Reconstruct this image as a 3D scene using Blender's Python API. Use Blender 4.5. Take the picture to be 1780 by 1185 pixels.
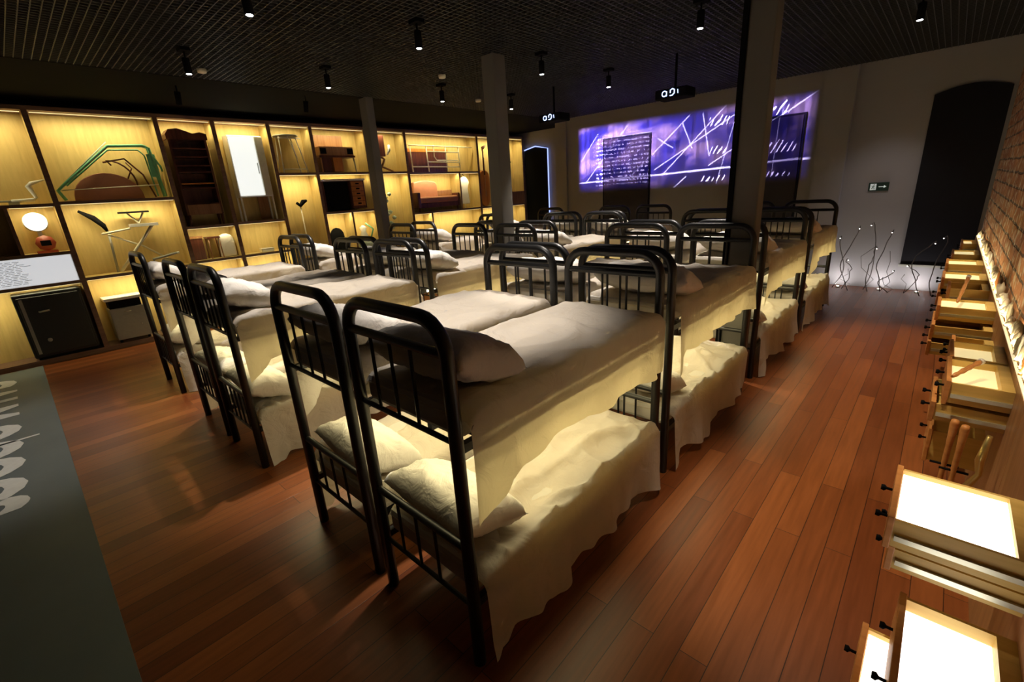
import bpy, bmesh, math, random
from math import sin, cos, pi, sqrt, radians
from mathutils import Vector, Matrix, noise
S = bpy.context.scene
for o in list(bpy.data.objects): bpy.data.objects.remove(o)
COL = S.collection

# ------------------------------------------------------------------ camera
def look_basis(yaw, pitch, roll):
    cy, sy = cos(yaw), sin(yaw); cp, sp = cos(pitch), sin(pitch)
    f = Vector((-sy*cp, cy*cp, -sp)); r = Vector((cy, sy, 0)); u = r.cross(f)
    return r*cos(roll)+u*sin(roll), u*cos(roll)-r*sin(roll), f
cam = bpy.data.cameras.new('camera'); co = bpy.data.objects.new('camera', cam); COL.objects.link(co)
r_, u_, f_ = look_basis(.7584, .3157, -.0621)
m = Matrix((r_, u_, -f_)).transposed().to_4x4(); m.translation = Vector((3.0335, -.9928, 2.1887))
co.matrix_world = m
cam.sensor_width = 36; cam.lens = 791.07/1780*36; cam.clip_start = .05
S.camera = co
# ------------------------------------------------------------------ world, exposure
w = bpy.data.worlds.new('world'); S.world = w; w.use_nodes = True
w.node_tree.nodes['Background'].inputs[0].default_value = (.5, .52, .6, 1)
w.node_tree.nodes['Background'].inputs[1].default_value = .004
S.view_settings.view_transform = 'Standard'; S.view_settings.look = 'None'
S.view_settings.gamma = 1; S.view_settings.use_curve_mapping = False
S.view_settings.exposure = 0.0
# light levels
SPOT_W, BUNK_W, SHELF_W, PROJ_W, BRICK_W, FLOOR_UP_W = 360, 7, 7.2, 42, 4.0, .35

# ------------------------------------------------------------------ light helpers
def area(name, loc, sx, sy, power, color, rot=(0, 0, 0), spread=180):
    l = bpy.data.lights.new(name, 'AREA'); l.shape = 'RECTANGLE'; l.size = sx; l.size_y = sy
    l.energy = power; l.color = color; l.spread = radians(spread)
    o = bpy.data.objects.new(name, l); COL.objects.link(o); o.location = loc; o.rotation_euler = rot
    return o
def spot(name, loc, target, power, color, angle=60, blend=.6, size=.03):
    l = bpy.data.lights.new(name, 'SPOT'); l.energy = power; l.color = color
    l.spot_size = radians(angle); l.spot_blend = blend; l.shadow_soft_size = size
    o = bpy.data.objects.new(name, l); COL.objects.link(o); o.location = loc
    d = Vector(target)-Vector(loc); o.rotation_euler = d.to_track_quat('-Z', 'Y').to_euler()
    return o
XC = {'1R': .935, '1L': 0.04, '2R': -1.82, '2L': -2.76, '3': -4.55}     # bunk columns, left edge
YR = [0.0, 2.02, 4.32, 6.36]                                          # bunk rows, head end
W, L = .81, 1.90
NEUT = (1, .90, .78); WARM = (1, .86, .46)
SPOTS = [(-1.42, .84), (-3.6, .93), (-3.45, 2.53), (-1.35, 2.49), (-3.44, 4.52), (-1.33, 4.53), (-3.37, 6.15), (-1.26, 6.14), (.84, 4.45), (2.49, 6.26), (.75, .7), (.5, 2.5), (2.55, 2.0), (2.55, 4.2), (-3.6, -1.5)]  # last three sit out of view, added to brighten aisle and floor panel

# ------------------------------------------------------------------ materials
MATS = {}
def new_mat(name):
    m = bpy.data.materials.new(name); m.use_nodes = True; MATS[name] = m
    return m, m.node_tree, m.node_tree.nodes['Principled BSDF']
def N(t, kind, **kw):
    n = t.nodes.new(kind)
    for k, v in kw.items(): setattr(n, k, v)
    return n
def plain(name, col, rough=.5, metal=0, var=.12, scale=18, bump=.0, spec=.5):
    m, t, b = new_mat(name)
    b.inputs['Roughness'].default_value = rough; b.inputs['Metallic'].default_value = metal
    b.inputs['Specular IOR Level'].default_value = spec
    tc = N(t, 'ShaderNodeTexCoord'); ns = N(t, 'ShaderNodeTexNoise'); ns.inputs['Scale'].default_value = scale
    ns.inputs['Detail'].default_value = 4
    t.links.new(tc.outputs['Object'], ns.inputs['Vector'])
    mx = N(t, 'ShaderNodeMix', data_type='RGBA')
    mx.inputs[6].default_value = (*[c*(1-var) for c in col], 1); mx.inputs[7].default_value = (*[min(1, c*(1+var)) for c in col], 1)
    t.links.new(ns.outputs['Fac'], mx.inputs[0]); t.links.new(mx.outputs[2], b.inputs['Base Color'])
    if bump:
        bp = N(t, 'ShaderNodeBump'); bp.inputs['Strength'].default_value = bump; bp.inputs['Distance'].default_value = .01
        t.links.new(ns.outputs['Fac'], bp.inputs['Height']); t.links.new(bp.outputs['Normal'], b.inputs['Normal'])
    return m
def emit(name, col, strength):
    m, t, b = new_mat(name)
    b.inputs['Base Color'].default_value = (*[c*.8 for c in col], 1)
    b.inputs['Emission Color'].default_value = (*col, 1); b.inputs['Emission Strength'].default_value = strength
    return m
def wood(name, c1, c2, rough=.45, axis='Z', scale=9, spec=.4):
    m, t, b = new_mat(name)
    tc = N(t, 'ShaderNodeTexCoord'); mp = N(t, 'ShaderNodeMapping')
    s = {'X': (1, 9, 9), 'Y': (9, 1, 9), 'Z': (9, 9, 1)}[axis]; mp.inputs['Scale'].default_value = s
    ns = N(t, 'ShaderNodeTexNoise'); ns.inputs['Scale'].default_value = scale/4; ns.inputs['Detail'].default_value = 6; ns.inputs['Distortion'].default_value = .6
    mx = N(t, 'ShaderNodeMix', data_type='RGBA'); mx.inputs[6].default_value = (*c1, 1); mx.inputs[7].default_value = (*c2, 1)
    mr = N(t, 'ShaderNodeMapRange'); mr.inputs[1].default_value = .3; mr.inputs[2].default_value = .7
    t.links.new(tc.outputs['Object'], mp.inputs[0]); t.links.new(mp.outputs[0], ns.inputs['Vector'])
    t.links.new(ns.outputs['Fac'], mr.inputs[0]); t.links.new(mr.outputs[0], mx.inputs[0]); t.links.new(mx.outputs[2], b.inputs['Base Color'])
    b.inputs['Roughness'].default_value = rough; b.inputs['Specular IOR Level'].default_value = spec
    return m
def cloth_mat(name, col, transl=.35):
    m, t, b = new_mat(name)
    b.inputs['Base Color'].default_value = (*col, 1); b.inputs['Roughness'].default_value = .9; b.inputs['Specular IOR Level'].default_value = .15
    tr = N(t, 'ShaderNodeBsdfTranslucent'); tr.inputs['Color'].default_value = (col[0]*.97, col[1]*.88, col[2]*.60, 1)
    ms = N(t, 'ShaderNodeMixShader'); ms.inputs[0].default_value = transl
    out = t.nodes['Material Output']
    tc = N(t, 'ShaderNodeTexCoord'); ns = N(t, 'ShaderNodeTexNoise'); ns.inputs['Scale'].default_value = 5; ns.inputs['Detail'].default_value = 5; ns.inputs['Distortion'].default_value = 1.2
    bp = N(t, 'ShaderNodeBump'); bp.inputs['Strength'].default_value = .6; bp.inputs['Distance'].default_value = .04
    t.links.new(tc.outputs['Object'], ns.inputs['Vector']); t.links.new(ns.outputs['Fac'], bp.inputs['Height'])
    t.links.new(bp.outputs['Normal'], b.inputs['Normal']); t.links.new(bp.outputs['Normal'], tr.inputs['Normal'])
    t.links.new(b.outputs[0], ms.inputs[1]); t.links.new(tr.outputs[0], ms.inputs[2]); t.links.new(ms.outputs[0], out.inputs['Surface'])
    return m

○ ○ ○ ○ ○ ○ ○

Exercise requirements. Out of the material above, select every line that holds the string "scene".

Exercise solution.
Reconstruct this image as a 3D scene using Blender's Python API. Use Blender 4.5. Take the picture to be 1780 by 1185 pixels.
S = bpy.context.scene